Saudi Arabia and other Gulf producers have pressed for an end to the blockade to avoid further Iranian retaliation that could hit alternative routes like the Bab al-Mandeb strait. China and European governments have urged de-escalation to safeguard trade flows. Iran has warned of additional measures, including proxy attacks through groups such as the Houthis. U.S. officials state the goal remains forcing Tehran back to serious negotiations without expanding into full-scale conflict. CENTCOM reports no major vessel interdictions in the first 48 hours, but enforcement in the confined waters requires constant vigilance from carrier strike groups and supporting ships.
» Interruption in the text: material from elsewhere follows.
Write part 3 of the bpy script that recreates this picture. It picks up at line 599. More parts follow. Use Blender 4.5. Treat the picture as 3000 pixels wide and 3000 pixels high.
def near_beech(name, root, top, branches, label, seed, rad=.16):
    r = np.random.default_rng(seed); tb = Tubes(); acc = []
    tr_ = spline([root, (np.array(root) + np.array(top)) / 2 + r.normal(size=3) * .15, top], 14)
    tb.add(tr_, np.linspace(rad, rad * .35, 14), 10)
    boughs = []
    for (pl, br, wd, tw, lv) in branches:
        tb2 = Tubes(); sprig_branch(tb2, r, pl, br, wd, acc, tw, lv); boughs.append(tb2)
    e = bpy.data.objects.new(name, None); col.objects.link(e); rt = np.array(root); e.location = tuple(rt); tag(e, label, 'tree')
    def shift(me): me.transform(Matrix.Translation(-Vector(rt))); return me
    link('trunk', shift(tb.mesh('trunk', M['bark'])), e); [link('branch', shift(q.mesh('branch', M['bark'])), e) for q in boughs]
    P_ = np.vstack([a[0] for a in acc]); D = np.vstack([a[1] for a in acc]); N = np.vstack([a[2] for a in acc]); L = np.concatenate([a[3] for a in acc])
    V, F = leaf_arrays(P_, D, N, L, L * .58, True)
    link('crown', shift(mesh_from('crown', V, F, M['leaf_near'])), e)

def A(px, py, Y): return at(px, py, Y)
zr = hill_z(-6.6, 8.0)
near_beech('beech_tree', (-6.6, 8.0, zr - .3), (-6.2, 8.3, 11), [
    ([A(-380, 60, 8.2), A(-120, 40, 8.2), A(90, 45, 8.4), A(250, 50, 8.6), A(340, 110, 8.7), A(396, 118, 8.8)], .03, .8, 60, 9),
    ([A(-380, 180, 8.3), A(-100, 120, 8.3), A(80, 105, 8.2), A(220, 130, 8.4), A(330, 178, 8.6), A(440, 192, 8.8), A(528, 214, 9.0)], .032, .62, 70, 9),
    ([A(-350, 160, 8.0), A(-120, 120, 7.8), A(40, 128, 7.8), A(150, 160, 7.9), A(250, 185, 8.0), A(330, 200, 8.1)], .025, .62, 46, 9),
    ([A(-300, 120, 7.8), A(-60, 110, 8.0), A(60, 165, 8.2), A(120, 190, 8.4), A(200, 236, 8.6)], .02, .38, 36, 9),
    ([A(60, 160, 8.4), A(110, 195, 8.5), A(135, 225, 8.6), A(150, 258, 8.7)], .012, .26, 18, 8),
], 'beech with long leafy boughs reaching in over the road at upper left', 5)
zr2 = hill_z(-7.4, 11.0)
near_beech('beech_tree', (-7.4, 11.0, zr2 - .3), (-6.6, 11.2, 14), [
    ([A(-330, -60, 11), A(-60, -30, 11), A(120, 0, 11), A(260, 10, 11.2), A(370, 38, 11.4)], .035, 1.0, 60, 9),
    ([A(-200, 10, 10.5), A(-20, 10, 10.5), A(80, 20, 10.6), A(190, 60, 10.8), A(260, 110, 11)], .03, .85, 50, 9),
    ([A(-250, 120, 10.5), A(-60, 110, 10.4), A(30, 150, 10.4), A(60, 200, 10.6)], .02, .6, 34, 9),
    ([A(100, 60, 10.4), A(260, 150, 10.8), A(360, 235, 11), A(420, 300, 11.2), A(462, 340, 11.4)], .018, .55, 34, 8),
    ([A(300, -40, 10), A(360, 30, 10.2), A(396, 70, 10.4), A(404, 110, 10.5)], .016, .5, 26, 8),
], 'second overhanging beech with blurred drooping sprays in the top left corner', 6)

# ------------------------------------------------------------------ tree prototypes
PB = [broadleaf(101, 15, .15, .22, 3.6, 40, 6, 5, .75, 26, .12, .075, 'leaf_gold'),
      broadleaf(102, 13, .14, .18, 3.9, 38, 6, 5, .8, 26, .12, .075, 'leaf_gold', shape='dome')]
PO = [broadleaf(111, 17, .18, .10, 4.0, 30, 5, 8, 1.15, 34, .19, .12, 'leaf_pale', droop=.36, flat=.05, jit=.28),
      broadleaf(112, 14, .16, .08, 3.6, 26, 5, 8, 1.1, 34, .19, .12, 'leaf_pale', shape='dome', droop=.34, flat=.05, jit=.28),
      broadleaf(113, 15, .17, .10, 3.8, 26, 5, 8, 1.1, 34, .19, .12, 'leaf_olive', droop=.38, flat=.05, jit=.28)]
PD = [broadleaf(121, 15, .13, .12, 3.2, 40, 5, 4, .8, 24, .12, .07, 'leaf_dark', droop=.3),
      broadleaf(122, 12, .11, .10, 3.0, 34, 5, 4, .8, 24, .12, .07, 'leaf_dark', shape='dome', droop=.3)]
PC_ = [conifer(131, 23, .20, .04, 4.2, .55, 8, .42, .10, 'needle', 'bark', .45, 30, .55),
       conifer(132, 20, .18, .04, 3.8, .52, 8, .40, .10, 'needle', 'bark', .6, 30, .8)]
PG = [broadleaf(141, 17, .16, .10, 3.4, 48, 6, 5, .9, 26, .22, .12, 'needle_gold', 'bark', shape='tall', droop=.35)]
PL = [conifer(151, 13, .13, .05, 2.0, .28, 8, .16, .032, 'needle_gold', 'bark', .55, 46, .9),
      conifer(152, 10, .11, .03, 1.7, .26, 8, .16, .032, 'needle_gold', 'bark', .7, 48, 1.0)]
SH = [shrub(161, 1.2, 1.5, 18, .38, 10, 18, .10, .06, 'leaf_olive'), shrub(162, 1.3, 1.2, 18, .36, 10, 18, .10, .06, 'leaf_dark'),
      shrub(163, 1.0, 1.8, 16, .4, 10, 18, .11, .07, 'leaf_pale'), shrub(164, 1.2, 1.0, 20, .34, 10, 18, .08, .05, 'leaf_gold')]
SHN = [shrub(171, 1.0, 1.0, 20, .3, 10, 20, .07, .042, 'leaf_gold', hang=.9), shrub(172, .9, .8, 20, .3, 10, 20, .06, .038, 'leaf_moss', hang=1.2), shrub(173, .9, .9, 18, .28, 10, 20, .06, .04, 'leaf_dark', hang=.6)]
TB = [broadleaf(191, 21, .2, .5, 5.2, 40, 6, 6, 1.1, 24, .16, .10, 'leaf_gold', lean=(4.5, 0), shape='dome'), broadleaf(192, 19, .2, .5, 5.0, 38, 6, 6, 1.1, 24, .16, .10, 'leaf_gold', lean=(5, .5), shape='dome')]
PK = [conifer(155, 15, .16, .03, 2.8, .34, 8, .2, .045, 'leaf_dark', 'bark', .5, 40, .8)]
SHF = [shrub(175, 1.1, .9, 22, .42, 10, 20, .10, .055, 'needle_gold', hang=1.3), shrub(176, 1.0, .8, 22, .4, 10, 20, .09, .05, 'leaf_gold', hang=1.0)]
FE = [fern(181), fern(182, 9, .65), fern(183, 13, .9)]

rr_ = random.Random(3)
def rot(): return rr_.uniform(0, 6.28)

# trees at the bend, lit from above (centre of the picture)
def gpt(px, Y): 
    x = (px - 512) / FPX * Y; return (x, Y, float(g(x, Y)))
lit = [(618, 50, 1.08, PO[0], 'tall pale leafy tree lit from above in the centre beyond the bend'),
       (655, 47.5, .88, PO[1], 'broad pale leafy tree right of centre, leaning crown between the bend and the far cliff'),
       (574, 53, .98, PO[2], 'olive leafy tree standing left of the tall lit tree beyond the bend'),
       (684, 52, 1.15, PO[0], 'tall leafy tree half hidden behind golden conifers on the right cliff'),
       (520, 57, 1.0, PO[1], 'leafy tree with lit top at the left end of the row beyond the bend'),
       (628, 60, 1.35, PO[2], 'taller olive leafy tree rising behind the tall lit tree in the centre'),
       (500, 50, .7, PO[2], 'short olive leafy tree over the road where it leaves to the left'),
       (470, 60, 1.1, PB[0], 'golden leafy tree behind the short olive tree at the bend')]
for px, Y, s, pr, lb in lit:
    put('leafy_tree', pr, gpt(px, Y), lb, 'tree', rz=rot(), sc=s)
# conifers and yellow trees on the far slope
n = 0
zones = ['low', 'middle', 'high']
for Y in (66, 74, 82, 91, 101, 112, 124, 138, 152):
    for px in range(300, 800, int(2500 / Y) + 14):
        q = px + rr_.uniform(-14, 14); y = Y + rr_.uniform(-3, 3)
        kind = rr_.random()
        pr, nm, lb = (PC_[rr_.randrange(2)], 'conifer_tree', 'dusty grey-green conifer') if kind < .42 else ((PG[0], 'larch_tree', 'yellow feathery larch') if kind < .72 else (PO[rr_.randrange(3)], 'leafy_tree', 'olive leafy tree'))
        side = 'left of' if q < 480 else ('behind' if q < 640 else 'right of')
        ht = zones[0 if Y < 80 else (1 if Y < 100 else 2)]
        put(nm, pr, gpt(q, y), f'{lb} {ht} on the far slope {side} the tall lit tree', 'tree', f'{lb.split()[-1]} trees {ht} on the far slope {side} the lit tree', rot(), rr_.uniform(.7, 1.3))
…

Domestic reactions split along familiar lines. Some voices blame the policy for the price spike. Others point out that previous administrations left the country vulnerable to foreign supply shocks despite rising U.S. output. The current administration has approved expanded domestic drilling and infrastructure projects that cushion long-term exposure, yet short-term global events still dominate pricing.
As the blockade enters its second full day, traders monitor shipping volumes, diplomatic signals, and any signs of renewed talks. Prolonged restrictions force buyers to scramble for replacement barrels from U.S. shale, Canada, or distant producers, which adds premiums across the supply chain. Refineries adjust operations where possible, but physical limits on capacity and crude grades prevent quick fixes. Every additional cent at the pump compounds the pressure on American households already facing elevated costs for food, housing, and other essentials.
The energy market’s reaction to the naval blockade in the Persian Gulf has produced the highest U.S. gas prices in years, with no immediate relief in sight until shipping flows stabilize and diplomatic resolutions take hold.